Professor gives lecture on minority consumer activism in Philadelphia

Alyssa Ribeiro, assistant professor of history and black studies, delivered a presentation titled “Seller Beware! Black and Latino Consumer Activism in Philadelphia, 1960s to 1980s” on Wednesday, March 7, as part of the faculty lecture series in the Henderson Campus Center.

Masha Serguievski
Slides used during Alyssa Ribeiro’s, assistant professor of history and black studies, presentation “Seller Beware” are shown in the Henderson Campus Center on March 7, 2018.

Ribeiro began the presentation by showing a photograph from the 1970s of a billboard that read, “Philadelphia isn’t as bad as Philadelphians say it is.”

This billboard she described as “tongue in cheek” was a perfect first look at the subject she was speaking on, focusing her presentation on illuminating the struggles that African-American and Puerto Rican communities went through at the hands of shops and businesses that supported racist and classist movements.

“The rise of consumer activism among Spanish speaking populations and continued black participation efforts has been relatively neglected in the scholarship.” Ribeiro said.

Ribeiro’s presentation comes in conjunction with her former class curriculum and book project research.

Ribeiro focused on direct sources for her research and examined event accounts in newspapers ranging from local, civil rights focused ones to official Philadelphia publications.

“North Philadelphia residents rejected the notion that market forces, fiscal austerity, and less government intrusion could adequately solve intrenched urban problems,” Ribeiro said. “Instead, they consistently sought greater intervention. Either through their own direct action, or demands upon the state. In situations like struggles over purchases, housing, and work that occured in their everyday lives.”

Continuing her presentation, Ribeiro said the African-American and Puerto Rican people of Philadelphia’s protests of segregation and intolerance of people of color could be described as “everyday acts of resistance.”

“The actions united black, Puerto Rican and white allies and though these areas faced daunting circumstances, residences achieved strong victories along the way.” Ribeiro said.

While talking about specific groups of resistance within these communities, Ribeiro discussed the actions of The Four Hundred Ministers, which consisted of a large group of religious practitioners who during the week would investigate businesses that encouraged segregation and on Sunday mornings would ask their congregations to not shop there.

“Don’t buy where you can’t work,” is a famous line that the Four Hundred Ministers would use while informing their congregations against different baking companies, soda bottlers, petroleum companies and even newspapers.
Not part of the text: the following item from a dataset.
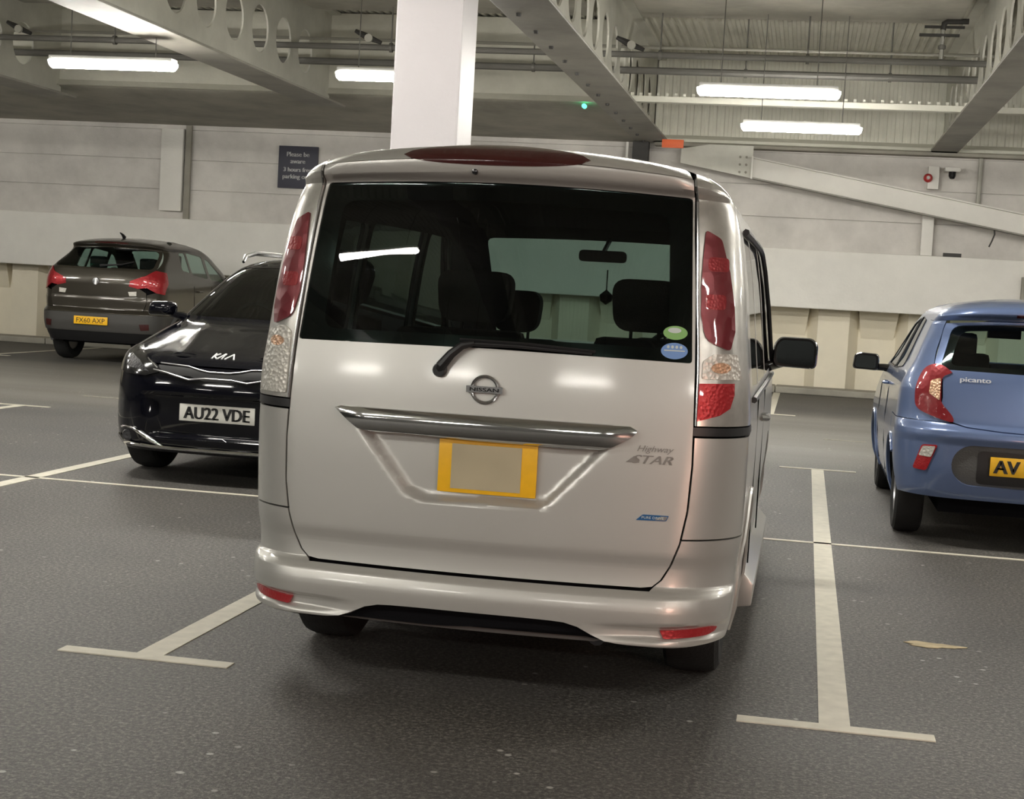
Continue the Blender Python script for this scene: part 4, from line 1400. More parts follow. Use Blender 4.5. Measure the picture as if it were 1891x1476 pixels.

In her research Ribeiro found this approach to be very successful because it scared vendors into changing their policies and become more accepting.

Ribeiro focused on another organization in her presentation called CEPA, Consumer Education and Protective Association, that was started by a former realtor, Max Weiner, who quit the business after he saw numerous accounts of these communities of color being taken advantage of. CEPA’s main point was to stress mutual self help among residents.

“They used direct action tactics, such as consumer picketing,” Ribeiro said. “They had countless widely publicized victories at the local level. Such that, in their later years, often a mere phone call from someone involved with CEPA was enough to shake loose some concessions from a merchant. Rather than have to go through the whole production of being picketed and called out in the media.”

Ribeiro discussed Concilo, a group that would assist with disputes when the victim spoke only Spanish, or very little English.

“Language barriers only increased risk of being taken advantage of as a consumer,” Ribeiro said.

This event was attended by students and faculty alike, and audience members were able to make comments or ask questions after the talk ended.

“My junior seminar is with Professor Rebeiro, and I find her class very interesting,” Sherrell Daley, ’19,  said. “I actually really want to look at the topic for my comp, which is why I came to this talk.”

Adrienne Krone, assistant professor of philosophy and religious studies, talked about why the presentation appealed to her.

“I will be leading an alternative spring break trip that is going to Philadelphia,” Krone said.

Upon listening to the talk, Krone inquired how Rebeiro chose to study consumer activism in Philadelphia specifically. Ribeiro elaborated that the CEPA organization and their massive success was a subject that drew her to Philadelphia when first looking at the subject.

Rebeiro expanded the series to cover relationships among and between races in specific areas.

“I feel like the relationship between Latino and black communities is really interesting, and the dynamic is very interesting because you can see how it varies throughout decades,” Krone said.